(Work to be completed):
Set down the listing below verbatim, but only from its first line through the line containing "PI = math.pi".

(Data excerpt):
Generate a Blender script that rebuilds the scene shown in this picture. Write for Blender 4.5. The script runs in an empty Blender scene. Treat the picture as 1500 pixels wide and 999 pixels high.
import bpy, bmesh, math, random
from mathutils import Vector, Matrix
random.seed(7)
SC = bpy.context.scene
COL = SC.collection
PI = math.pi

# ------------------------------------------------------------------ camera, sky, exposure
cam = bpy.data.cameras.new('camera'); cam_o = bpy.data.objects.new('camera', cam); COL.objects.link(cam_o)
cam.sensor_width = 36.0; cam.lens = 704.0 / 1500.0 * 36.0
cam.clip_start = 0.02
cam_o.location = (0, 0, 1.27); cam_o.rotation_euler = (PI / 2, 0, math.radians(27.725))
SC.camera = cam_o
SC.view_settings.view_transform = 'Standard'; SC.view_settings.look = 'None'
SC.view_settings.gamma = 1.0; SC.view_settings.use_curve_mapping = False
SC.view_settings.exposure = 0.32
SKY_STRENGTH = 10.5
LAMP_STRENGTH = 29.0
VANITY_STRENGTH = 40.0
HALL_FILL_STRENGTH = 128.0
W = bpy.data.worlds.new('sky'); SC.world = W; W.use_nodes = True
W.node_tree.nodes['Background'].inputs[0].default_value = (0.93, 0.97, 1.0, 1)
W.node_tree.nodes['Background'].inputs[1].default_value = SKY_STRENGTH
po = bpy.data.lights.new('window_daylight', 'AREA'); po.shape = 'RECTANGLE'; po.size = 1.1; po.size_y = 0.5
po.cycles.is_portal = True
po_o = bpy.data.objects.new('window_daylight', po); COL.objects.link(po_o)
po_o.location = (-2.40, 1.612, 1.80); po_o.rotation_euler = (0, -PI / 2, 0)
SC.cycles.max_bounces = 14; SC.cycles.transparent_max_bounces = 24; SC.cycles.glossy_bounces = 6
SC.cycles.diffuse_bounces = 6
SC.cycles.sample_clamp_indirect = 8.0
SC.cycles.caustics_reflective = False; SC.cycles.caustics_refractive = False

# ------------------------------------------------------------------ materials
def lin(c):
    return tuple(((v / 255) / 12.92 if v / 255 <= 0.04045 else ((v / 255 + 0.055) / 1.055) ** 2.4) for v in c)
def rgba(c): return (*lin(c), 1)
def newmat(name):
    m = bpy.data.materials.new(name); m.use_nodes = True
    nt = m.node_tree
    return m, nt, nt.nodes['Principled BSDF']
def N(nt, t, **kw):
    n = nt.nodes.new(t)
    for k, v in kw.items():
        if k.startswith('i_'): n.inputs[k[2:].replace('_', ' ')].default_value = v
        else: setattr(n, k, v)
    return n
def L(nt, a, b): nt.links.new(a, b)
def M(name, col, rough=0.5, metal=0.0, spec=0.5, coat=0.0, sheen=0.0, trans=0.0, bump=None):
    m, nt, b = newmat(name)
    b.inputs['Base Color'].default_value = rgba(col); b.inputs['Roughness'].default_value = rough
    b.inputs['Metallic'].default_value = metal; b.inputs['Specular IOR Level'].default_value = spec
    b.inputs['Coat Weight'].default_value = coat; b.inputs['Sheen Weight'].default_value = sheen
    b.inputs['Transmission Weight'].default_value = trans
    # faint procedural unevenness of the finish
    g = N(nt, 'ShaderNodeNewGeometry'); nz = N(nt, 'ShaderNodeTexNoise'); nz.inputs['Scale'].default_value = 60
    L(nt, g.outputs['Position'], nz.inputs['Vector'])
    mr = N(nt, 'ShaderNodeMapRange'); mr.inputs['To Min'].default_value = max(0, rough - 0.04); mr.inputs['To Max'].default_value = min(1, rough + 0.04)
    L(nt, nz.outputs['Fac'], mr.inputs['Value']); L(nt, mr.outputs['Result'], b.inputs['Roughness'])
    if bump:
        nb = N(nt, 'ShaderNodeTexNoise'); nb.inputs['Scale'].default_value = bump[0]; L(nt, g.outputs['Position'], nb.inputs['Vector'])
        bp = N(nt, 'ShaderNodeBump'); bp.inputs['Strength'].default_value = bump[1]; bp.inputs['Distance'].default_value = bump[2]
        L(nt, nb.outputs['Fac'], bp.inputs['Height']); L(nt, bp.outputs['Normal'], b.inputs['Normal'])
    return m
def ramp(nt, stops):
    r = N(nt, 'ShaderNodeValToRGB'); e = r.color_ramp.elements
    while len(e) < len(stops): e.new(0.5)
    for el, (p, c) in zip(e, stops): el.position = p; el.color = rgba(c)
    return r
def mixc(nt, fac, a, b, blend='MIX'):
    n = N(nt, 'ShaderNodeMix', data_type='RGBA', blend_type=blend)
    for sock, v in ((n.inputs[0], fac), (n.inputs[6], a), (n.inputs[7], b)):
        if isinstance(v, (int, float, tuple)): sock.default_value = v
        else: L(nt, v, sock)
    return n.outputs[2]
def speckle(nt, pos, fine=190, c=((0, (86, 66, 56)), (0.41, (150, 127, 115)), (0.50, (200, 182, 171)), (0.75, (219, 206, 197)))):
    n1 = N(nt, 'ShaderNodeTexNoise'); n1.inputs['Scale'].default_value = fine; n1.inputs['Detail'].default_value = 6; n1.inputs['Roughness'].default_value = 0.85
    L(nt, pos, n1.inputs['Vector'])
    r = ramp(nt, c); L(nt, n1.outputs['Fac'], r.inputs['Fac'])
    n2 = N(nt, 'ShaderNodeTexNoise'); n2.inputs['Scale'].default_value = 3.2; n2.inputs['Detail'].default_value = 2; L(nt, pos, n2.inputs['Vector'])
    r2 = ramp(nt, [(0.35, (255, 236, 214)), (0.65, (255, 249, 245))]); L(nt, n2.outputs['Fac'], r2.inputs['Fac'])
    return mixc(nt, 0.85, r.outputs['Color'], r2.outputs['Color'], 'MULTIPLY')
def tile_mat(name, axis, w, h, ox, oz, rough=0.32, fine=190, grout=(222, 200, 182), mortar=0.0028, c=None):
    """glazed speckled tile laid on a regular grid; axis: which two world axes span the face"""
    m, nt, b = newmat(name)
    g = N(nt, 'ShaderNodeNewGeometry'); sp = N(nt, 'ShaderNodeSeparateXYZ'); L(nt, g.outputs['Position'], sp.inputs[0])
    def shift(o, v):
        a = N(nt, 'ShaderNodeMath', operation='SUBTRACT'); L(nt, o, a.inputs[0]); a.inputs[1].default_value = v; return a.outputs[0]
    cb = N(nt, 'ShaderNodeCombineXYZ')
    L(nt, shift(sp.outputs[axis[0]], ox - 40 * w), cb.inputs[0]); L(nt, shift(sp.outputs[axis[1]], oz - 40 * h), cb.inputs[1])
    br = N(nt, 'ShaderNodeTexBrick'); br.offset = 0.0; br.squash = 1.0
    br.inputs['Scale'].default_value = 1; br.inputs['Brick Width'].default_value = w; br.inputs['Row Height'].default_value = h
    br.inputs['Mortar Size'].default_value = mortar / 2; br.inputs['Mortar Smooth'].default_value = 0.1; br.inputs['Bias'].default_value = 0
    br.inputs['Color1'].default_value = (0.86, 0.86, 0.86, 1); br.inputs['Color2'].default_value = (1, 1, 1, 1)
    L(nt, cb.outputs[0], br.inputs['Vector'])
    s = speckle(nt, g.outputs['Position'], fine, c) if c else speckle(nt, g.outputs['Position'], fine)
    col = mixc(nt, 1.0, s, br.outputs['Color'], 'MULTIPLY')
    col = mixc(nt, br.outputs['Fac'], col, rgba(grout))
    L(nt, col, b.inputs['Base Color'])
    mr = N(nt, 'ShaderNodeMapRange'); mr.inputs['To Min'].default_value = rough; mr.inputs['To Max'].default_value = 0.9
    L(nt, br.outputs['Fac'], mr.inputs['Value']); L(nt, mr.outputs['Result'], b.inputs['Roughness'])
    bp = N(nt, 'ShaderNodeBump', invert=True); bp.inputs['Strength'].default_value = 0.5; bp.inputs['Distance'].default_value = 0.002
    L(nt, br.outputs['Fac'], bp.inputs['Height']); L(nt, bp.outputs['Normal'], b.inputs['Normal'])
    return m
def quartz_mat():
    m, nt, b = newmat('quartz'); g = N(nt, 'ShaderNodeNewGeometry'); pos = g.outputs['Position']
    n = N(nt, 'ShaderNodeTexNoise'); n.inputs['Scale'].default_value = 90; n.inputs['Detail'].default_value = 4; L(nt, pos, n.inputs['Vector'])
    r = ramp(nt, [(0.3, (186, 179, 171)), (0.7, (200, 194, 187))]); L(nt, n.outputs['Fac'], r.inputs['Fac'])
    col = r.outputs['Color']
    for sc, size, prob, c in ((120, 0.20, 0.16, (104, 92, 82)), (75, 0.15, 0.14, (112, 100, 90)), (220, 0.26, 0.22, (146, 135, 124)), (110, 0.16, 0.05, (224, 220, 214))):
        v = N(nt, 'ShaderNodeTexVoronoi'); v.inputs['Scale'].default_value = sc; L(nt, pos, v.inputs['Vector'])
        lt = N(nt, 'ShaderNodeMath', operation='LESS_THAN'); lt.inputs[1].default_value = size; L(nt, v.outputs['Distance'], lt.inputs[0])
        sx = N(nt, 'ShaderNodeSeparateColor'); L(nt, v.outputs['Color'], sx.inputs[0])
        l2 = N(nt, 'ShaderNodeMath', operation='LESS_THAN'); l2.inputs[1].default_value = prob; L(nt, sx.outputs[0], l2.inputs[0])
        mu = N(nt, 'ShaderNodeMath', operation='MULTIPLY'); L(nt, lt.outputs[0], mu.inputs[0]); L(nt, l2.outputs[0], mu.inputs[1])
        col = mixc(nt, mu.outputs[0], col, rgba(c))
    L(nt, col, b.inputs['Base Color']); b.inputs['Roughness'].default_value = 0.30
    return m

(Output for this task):
Generate a Blender script that rebuilds the scene shown in this picture. Write for Blender 4.5. The script runs in an empty Blender scene. Treat the picture as 1500 pixels wide and 999 pixels high.
import bpy, bmesh, math, random
from mathutils import Vector, Matrix
random.seed(7)
SC = bpy.context.scene
COL = SC.collection
PI = math.pi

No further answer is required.